Scrabble 2013 National Competition

Everyting seems calm, but there is a storm brewing below. From the first Icelandic National Scrabble Competion 2013. Photo: Benedikt Jóhannesson.

Over the next weekend the second National Icelandic Scrabble Competition will be held. However, a shadow has been cast over the event because of a dispute on the board, a dispute that resulted in one of the board members resigning in protest.

Scrabble is very popular in Iceland as could be seen in the first National Competition in November 2013. Sixteen people braved the storm that hit Reykjavík that weekend and sat for two full days over the board, filled with Icelandic words, all in the 2002 dictionary, Íslensk orðabók.

The clash of word titans came after an intense work session in which the board members wanted to amend the rules, so that no dispute would go unresolved during the National Competition 2014. Whether they succeeded remains to be seen, but if so, it was at the expense of peace among the founding fathers of Skrafl in Iceland, skrafl of course being Icelandic for Scrabble.

“Compound words were the root of the problem,” board member Jóhannes Benediktsson explained to visir.is. “We wanted short and concise rules, whereas our colleague wanted very detailed guidelines.” Some compound words may not be in the Icelandic dictionary, such as unpopular, marble-floor, hairless.

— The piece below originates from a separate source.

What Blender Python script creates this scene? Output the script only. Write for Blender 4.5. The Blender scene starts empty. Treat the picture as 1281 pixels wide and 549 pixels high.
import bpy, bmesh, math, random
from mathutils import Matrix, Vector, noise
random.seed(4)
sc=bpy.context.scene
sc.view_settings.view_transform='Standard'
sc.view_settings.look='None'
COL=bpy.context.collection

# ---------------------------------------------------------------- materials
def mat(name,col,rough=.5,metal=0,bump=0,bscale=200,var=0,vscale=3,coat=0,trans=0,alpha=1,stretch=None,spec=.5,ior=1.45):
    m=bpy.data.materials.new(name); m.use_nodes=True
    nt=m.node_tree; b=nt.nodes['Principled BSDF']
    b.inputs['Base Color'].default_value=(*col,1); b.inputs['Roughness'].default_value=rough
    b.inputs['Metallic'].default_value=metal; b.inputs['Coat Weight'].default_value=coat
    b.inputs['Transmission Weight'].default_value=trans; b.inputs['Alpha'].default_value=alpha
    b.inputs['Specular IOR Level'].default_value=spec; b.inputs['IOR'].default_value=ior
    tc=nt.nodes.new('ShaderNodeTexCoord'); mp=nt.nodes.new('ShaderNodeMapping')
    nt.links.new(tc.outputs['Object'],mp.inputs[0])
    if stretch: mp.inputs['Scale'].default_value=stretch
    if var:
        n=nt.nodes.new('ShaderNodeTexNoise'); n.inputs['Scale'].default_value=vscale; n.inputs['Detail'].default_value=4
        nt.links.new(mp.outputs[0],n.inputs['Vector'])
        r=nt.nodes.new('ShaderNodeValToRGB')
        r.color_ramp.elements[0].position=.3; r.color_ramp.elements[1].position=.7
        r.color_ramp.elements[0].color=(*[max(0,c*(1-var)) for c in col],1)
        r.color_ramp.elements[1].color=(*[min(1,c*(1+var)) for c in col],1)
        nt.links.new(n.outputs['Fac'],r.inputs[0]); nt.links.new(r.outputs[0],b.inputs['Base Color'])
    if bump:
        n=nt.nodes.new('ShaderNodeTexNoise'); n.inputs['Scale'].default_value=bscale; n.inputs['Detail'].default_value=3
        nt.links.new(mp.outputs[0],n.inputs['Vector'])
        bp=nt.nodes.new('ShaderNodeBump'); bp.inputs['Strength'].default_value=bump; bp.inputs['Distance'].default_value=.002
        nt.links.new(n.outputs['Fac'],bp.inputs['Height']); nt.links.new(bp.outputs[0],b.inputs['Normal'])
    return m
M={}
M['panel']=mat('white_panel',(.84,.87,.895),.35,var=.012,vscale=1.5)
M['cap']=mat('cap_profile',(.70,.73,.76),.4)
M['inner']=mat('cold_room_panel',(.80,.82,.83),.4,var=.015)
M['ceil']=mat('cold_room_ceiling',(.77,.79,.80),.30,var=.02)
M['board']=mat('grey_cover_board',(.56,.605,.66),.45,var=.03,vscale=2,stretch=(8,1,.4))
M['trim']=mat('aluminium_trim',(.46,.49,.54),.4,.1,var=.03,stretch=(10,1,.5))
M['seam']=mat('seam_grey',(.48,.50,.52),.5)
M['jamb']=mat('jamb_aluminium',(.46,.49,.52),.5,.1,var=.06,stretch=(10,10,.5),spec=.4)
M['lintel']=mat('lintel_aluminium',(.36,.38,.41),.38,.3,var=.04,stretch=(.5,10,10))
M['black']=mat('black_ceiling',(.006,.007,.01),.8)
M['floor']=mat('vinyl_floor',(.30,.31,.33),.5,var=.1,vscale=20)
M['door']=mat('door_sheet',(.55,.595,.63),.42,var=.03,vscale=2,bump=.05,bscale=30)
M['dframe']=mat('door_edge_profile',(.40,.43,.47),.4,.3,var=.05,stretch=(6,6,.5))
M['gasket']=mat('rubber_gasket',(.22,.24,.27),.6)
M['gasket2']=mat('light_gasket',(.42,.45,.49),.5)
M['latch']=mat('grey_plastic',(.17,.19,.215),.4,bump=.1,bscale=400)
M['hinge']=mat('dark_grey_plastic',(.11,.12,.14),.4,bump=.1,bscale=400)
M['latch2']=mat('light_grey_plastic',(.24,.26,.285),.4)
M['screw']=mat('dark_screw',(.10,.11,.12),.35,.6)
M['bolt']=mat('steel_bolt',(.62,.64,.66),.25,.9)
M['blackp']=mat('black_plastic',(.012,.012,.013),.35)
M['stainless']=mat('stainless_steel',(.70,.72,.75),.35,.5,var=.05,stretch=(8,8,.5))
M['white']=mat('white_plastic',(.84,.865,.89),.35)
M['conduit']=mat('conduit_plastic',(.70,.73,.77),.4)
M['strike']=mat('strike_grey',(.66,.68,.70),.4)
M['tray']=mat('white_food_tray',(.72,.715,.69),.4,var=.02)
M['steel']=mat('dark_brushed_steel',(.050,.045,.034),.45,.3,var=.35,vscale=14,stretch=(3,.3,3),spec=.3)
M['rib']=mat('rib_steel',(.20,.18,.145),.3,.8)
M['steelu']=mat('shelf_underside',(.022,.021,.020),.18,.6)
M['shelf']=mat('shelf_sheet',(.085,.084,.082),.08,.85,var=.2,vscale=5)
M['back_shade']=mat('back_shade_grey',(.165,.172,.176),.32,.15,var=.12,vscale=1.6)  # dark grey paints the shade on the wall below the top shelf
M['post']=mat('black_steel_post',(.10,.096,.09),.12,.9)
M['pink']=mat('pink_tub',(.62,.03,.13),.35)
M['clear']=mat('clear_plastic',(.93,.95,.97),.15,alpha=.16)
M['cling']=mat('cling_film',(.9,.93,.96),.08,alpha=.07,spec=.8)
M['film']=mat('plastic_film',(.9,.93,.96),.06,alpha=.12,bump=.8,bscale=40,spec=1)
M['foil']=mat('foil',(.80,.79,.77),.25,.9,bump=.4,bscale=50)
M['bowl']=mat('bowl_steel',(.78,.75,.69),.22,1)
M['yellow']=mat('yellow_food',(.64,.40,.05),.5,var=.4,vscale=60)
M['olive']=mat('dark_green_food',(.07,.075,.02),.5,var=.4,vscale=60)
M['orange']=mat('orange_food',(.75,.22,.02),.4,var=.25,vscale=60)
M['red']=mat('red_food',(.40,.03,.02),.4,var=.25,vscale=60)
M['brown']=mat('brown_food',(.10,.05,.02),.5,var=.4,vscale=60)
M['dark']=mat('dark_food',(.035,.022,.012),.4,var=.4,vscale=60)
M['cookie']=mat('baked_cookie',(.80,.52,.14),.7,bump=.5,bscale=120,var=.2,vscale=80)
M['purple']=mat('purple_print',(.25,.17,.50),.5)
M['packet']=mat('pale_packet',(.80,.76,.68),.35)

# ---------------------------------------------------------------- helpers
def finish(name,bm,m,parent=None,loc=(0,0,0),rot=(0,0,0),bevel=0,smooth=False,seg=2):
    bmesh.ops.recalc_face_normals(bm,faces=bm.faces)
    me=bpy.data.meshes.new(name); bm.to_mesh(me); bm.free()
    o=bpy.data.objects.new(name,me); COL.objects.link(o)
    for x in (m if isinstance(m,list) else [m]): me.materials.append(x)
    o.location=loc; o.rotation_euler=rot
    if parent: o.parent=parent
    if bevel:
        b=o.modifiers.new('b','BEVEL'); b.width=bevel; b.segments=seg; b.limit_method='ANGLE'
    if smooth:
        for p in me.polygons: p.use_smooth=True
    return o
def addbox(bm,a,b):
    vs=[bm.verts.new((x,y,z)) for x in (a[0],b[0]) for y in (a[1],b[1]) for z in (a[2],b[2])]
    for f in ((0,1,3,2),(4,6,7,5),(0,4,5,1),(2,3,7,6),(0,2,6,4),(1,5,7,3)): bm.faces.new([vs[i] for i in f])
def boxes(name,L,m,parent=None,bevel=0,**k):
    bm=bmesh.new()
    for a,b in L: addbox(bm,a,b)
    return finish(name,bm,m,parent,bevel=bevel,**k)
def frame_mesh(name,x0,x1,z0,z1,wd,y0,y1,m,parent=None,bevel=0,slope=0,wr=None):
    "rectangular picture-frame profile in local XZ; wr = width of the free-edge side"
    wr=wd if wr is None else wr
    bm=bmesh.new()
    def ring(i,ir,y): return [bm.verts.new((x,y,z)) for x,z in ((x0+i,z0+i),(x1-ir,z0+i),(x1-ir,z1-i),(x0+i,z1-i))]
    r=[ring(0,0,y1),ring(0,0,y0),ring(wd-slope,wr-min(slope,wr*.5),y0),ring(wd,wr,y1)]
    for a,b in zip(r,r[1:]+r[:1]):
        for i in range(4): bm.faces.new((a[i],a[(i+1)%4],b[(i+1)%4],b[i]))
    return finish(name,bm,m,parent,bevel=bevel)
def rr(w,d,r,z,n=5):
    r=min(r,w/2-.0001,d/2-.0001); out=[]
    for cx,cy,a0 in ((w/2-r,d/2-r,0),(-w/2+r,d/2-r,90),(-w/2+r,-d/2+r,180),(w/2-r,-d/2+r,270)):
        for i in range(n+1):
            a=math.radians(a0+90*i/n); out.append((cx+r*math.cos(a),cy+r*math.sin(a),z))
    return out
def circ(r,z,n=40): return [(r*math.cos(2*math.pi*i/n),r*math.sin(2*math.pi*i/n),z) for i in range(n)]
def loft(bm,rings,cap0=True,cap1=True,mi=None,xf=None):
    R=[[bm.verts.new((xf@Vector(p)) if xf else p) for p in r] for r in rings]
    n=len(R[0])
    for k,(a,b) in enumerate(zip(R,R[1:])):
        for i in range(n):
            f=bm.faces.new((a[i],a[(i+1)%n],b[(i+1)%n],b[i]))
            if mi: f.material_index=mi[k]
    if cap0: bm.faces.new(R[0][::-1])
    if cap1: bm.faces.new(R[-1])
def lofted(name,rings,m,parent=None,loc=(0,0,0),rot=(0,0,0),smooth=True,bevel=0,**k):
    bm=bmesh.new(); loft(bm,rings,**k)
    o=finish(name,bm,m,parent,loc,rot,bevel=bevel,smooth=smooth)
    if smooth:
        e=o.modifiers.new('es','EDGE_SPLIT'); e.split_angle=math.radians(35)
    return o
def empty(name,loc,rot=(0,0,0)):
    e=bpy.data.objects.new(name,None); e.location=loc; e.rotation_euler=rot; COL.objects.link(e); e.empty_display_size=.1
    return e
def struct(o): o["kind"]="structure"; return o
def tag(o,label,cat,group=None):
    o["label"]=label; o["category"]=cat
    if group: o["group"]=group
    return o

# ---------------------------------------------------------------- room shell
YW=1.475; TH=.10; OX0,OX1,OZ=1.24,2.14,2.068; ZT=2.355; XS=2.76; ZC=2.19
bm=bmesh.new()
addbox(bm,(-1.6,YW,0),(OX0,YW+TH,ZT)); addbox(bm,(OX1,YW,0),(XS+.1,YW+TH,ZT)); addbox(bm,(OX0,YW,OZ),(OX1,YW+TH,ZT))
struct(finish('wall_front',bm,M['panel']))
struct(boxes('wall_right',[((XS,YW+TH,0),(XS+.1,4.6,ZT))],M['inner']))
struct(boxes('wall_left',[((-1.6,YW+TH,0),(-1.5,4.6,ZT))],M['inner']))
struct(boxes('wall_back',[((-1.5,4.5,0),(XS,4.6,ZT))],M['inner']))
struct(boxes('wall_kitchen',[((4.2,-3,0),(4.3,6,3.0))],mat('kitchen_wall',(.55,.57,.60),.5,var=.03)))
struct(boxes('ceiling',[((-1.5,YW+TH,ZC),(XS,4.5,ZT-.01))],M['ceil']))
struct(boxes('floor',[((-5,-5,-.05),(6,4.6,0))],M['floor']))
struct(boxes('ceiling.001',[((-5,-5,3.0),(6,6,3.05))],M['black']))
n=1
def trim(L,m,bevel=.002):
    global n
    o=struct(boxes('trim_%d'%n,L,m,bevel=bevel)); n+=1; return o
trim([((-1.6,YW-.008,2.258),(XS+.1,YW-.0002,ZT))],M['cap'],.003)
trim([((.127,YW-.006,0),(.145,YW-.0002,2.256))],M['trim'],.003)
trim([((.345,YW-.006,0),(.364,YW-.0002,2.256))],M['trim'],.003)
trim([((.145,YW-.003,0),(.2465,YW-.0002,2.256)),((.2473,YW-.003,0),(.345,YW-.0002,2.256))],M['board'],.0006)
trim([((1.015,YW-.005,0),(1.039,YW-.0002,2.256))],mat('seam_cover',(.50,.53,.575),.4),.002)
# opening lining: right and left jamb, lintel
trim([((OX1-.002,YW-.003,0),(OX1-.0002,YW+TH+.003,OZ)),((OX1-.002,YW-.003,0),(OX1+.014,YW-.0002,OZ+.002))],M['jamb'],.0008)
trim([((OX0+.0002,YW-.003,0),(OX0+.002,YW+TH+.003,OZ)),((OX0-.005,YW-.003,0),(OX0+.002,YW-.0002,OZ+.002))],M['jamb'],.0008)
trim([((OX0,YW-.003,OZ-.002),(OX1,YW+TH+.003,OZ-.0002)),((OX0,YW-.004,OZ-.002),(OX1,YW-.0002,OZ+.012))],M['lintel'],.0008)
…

Examples of impermissible words not found in dictionaries: Song-easy, ox-maiden, cat-dress.

The story broke on a webpage, nutiminn.is, but soon all the major media reported on the latest developments. First visir.is and a few minutes later RÚV.

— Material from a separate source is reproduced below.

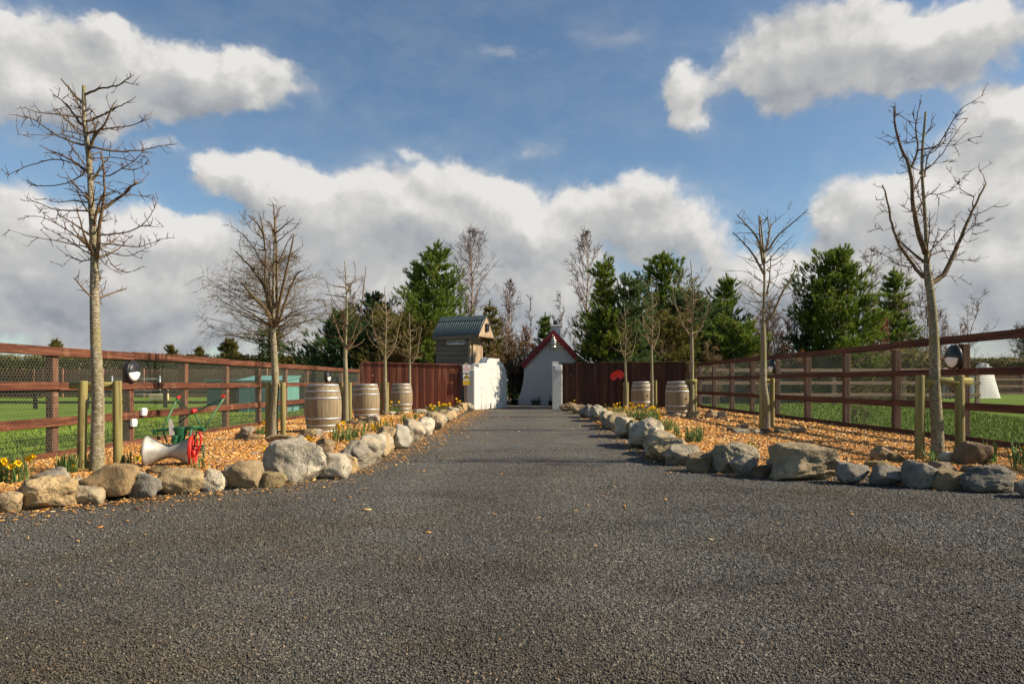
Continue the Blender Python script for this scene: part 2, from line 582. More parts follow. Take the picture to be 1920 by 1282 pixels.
def f_gravel(q, b, L):
    co = q.n('ShaderNodeTexCoord').outputs['Object']
    v1 = q.n('ShaderNodeTexVoronoi', {'Vector': co, 'Scale': 95.0})
    v2 = q.n('ShaderNodeTexVoronoi', {'Vector': co, 'Scale': 42.0})
    r1 = q.n('ShaderNodeSeparateColor', {0: v1.outputs['Color']}).outputs[0]
    r2 = q.n('ShaderNodeSeparateColor', {0: v2.outputs['Color']}).outputs[1]
    mixv = q.m('ADD', q.m('MULTIPLY', r1, .55), q.m('MULTIPLY', r2, .30))
    mixv = q.m('ADD', mixv, q.m('MULTIPLY', q.noise(co, 9.0, 6.0, .75), .15))
    c = q.ramp(mixv, [(0.12, (.022, .021, .020)), (0.42, (.080, .078, .073)), (0.66, (.136, .132, .122)), (0.86, (.21, .20, .175)), (0.97, (.33, .305, .26))])
    big = q.noise(co, 0.55, 5.0, 0.6)
    c = q.mix(q.mr(big, 0.40, 0.68, 0.0, 0.55), c, q.mix(0.5, c, (.085, .066, .045)))
    c = tracks(q, co, c)
    sp = q.n('ShaderNodeSeparateXYZ', {0: co})
    # bark dust trodden along the drive's edges and fine brown silt further up the drive
    silt = q.m('MULTIPLY', q.mr(sp.outputs[1], 6.0, 18.0, 0.0, 0.55), q.mr(q.noise(co, 1.4, 4.0), 0.3, 0.7))
    c = q.mix(silt, c, q.mix(0.55, c, (.17, .135, .09)))
    edge = q.m('MULTIPLY', q.mr(sp.outputs[0], -1.55, -2.25), q.mr(q.noise(co, 5.0, 5.0), 0.35, 0.62))
    edge = q.m('MULTIPLY', edge, q.mr(sp.outputs[1], 4.0, 6.5))
    c = q.mix(q.m('MULTIPLY', edge, 0.65), c, (.20, .135, .075))
    L.new(c, b.inputs['Base Color'])
    h = q.m('ADD', q.m('MULTIPLY', v1.outputs['Distance'], -0.6), q.m('MULTIPLY', v2.outputs['Distance'], -1.0))
    h = q.m('ADD', h, q.m('MULTIPLY', q.noise(co, 3.0, 5.0), 1.2))
    bump(q, b, L, h, 0.9, 0.02)
material('gravel', f_gravel, 0.85, 0.3)


def f_pebble(q, b, L):
    r = q.n('ShaderNodeAttribute', attribute_name='rnd').outputs['Fac']
    c = q.ramp(r, [(0.0, (.024, .0235, .022)), (0.35, (.078, .076, .071)), (0.7, (.144, .140, .128)), (0.88, (.235, .223, .195)), (0.94, (.28, .19, .10)), (1.0, (.46, .43, .38))])
    co = q.n('ShaderNodeTexCoord').outputs['Object']
    c = q.mix(q.mr(q.noise(co, 0.8, 4.0), 0.35, 0.7, 0.0, 0.7), c, q.mix(1.0, c, (.86, .70, .50), 'MULTIPLY'))
    c = tracks(q, co, c)
    L.new(c, b.inputs['Base Color'])
material('pebble', f_pebble, 0.75, 0.35)


def f_bark(q, b, L):
    co = q.n('ShaderNodeTexCoord').outputs['Object']
    v = q.n('ShaderNodeTexVoronoi', {'Vector': q.scale(co, (1, 1.6, 1)), 'Scale': 34.0})
    r = q.n('ShaderNodeSeparateColor', {0: v.outputs['Color']}).outputs[0]
    c = q.ramp(r, [(0.0, (.14, .055, .02)), (0.35, (.40, .20, .075)), (0.7, (.60, .34, .15)), (1.0, (.76, .52, .29))])
    c = q.mix(q.mr(q.noise(co, 1.3, 5.0), 0.35, 0.7, 0, .5), c, q.mix(0.6, c, (.34, .17, .07)))
    L.new(c, b.inputs['Base Color'])
    bump(q, b, L, q.m('ADD', r, q.noise(co, 30.0, 4.0)), 0.8, 0.02)
material('bark_mulch', f_bark, 0.85, 0.2)


def f_chip(q, b, L):
    r = q.n('ShaderNodeAttribute', attribute_name='rnd').outputs['Fac']
    c = q.ramp(r, [(0.0, (.15, .060, .020)), (0.25, (.46, .205, .050)), (0.6, (.70, .35, .095)), (0.85, (.80, .50, .19)), (1.0, (.78, .60, .37))])
    co = q.n('ShaderNodeTexCoord').outputs['Object']
    gr = q.m('FRACT', q.m('MULTIPLY', r, 37.0))
    c = q.mix(q.mr(gr, .84, .9), c, (.40, .31, .21))
    c = q.mix(q.mr(q.noise(co, 1.1, 5.0, .65), 0.48, 0.68, 0, .6), c, q.mix(1.0, c, (.62, .52, .44), 'MULTIPLY'))
    L.new(c, b.inputs['Base Color'])
material('wood_chip', f_chip, 0.8, 0.2)


def f_lawn(q, b, L):
    co = q.n('ShaderNodeTexCoord').outputs['Object']
    n1 = q.noise(co, 0.35, 6.0, 0.6)
    n2 = q.noise(q.scale(co, (1, 1, 1)), 28.0, 5.0, 0.7)
    c = q.ramp(n1, [(0.3, (.080, .140, .012)), (0.52, (.130, .205, .016)), (0.75, (.175, .24, .03))])
    c = q.mix(q.mr(n2, 0.35, 0.7, 0.0, 0.7), c, q.mix(1.0, c, (.45, .50, .4), 'MULTIPLY'))
    L.new(c, b.inputs['Base Color'])
    bump(q, b, L, n2, 0.9, 0.03)
material('lawn', f_lawn, 0.9, 0.15)


def f_blade(q, b, L):
    r = q.n('ShaderNodeAttribute', attribute_name='rnd').outputs['Fac']
    c = q.ramp(r, [(0.0, (.075, .135, .011)), (0.5, (.150, .230, .018)), (0.9, (.22, .29, .035)), (1.0, (.33, .31, .09))])
    L.new(c, b.inputs['Base Color'])
    L.new(c, b.inputs['Subsurface Radius']) if False else None
material('grass_blade', f_blade, 0.7, 0.2)


def f_stone(q, b, L):
    tc = q.n('ShaderNodeTexCoord')
    oi = q.n('ShaderNodeObjectInfo')
    rv = q.n('ShaderNodeCombineXYZ', {0: oi.outputs['Random'], 1: oi.outputs['Random'], 2: oi.outputs['Random']}).outputs[0]
    co = q.vm('ADD', tc.outputs['Object'], q.scale(rv, (31., 47., 59.)))
    base = oi.outputs['Color']
    n1 = q.noise(co, 3.2, 7.0, 0.62)
    n2 = q.noise(co, 13.0, 6.0, 0.65)
    n3 = q.noise(q.scale(co, (1, 1, 2.2)), 5.5, 5.0, 0.6, dist=1.2)
    c = q.mix(q.mr(n1, 0.35, 0.70), q.mix(1.0, base, (.50, .48, .45), 'MULTIPLY'), q.mix(1.0, base, (1.22, 1.19, 1.12), 'MULTIPLY'))
    c = q.mix(q.mr(n3, 0.52, 0.68, 0, .55), c, q.mix(1.0, base, (1.05, .86, .60), 'MULTIPLY'))
    c = q.mix(q.mr(n2, 0.62, 0.74, 0, .7), c, q.mix(1.0, base, (1.45, 1.45, 1.42), 'MULTIPLY'))
    c = q.mix(q.mr(n2, 0.42, 0.28, 0, .85), c, q.mix(1.0, base, (.36, .35, .33), 'MULTIPLY'))
    cr = q.vor(q.vm('ADD', co, q.scale(q.noise(co, 4.0, 4.0, .6, 'Color'), (.35, .35, .35))), 3.0, feature='DISTANCE_TO_EDGE')
    crk = q.m('MULTIPLY', q.mr(cr, 0.018, 0.0), q.mr(q.noise(co, 2.0, 2.0), 0.5, 0.62))
    c = q.mix(q.m('MULTIPLY', crk, .25), c, (.10, .085, .07))
    L.new(c, b.inputs['Base Color'])
    h = q.m('ADD', q.m('MULTIPLY', n1, 1.0), q.m('MULTIPLY', n2, 0.55))
    h = q.m('ADD', h, q.m('MULTIPLY', q.noise(co, 46.0, 4.0, .7), 0.25))
    h = q.m('SUBTRACT', h, q.m('MULTIPLY', crk, 0.5))
    pit = q.mr(q.vor(q.vm('ADD', co, q.scale(q.noise(co, 7.0, 3.0, .6, 'Color'), (.2, .2, .2))), 17.0), .22, .05)
    pit = q.m('MULTIPLY', pit, q.mr(q.noise(co, 2.6, 3.0), .48, .6))
    h = q.m('SUBTRACT', h, q.m('MULTIPLY', pit, .5))
    bump(q, b, L, h, 0.95, 0.05)
material('stone', f_stone, 0.85, 0.25)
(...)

The majority of the board wanted to leave it to the judgment of the arbiter. “This proved to be the straw that broke the camel’s back. Some very harsh compound words fell, and one of the board members resigned in anger over the principle.”

Jóhannes still expects the former board member to participate on Saturday. “He is one of the best players in Iceland.” He then adds philosophically: “We wish him success in his new career outside the Scrabble Society Board.”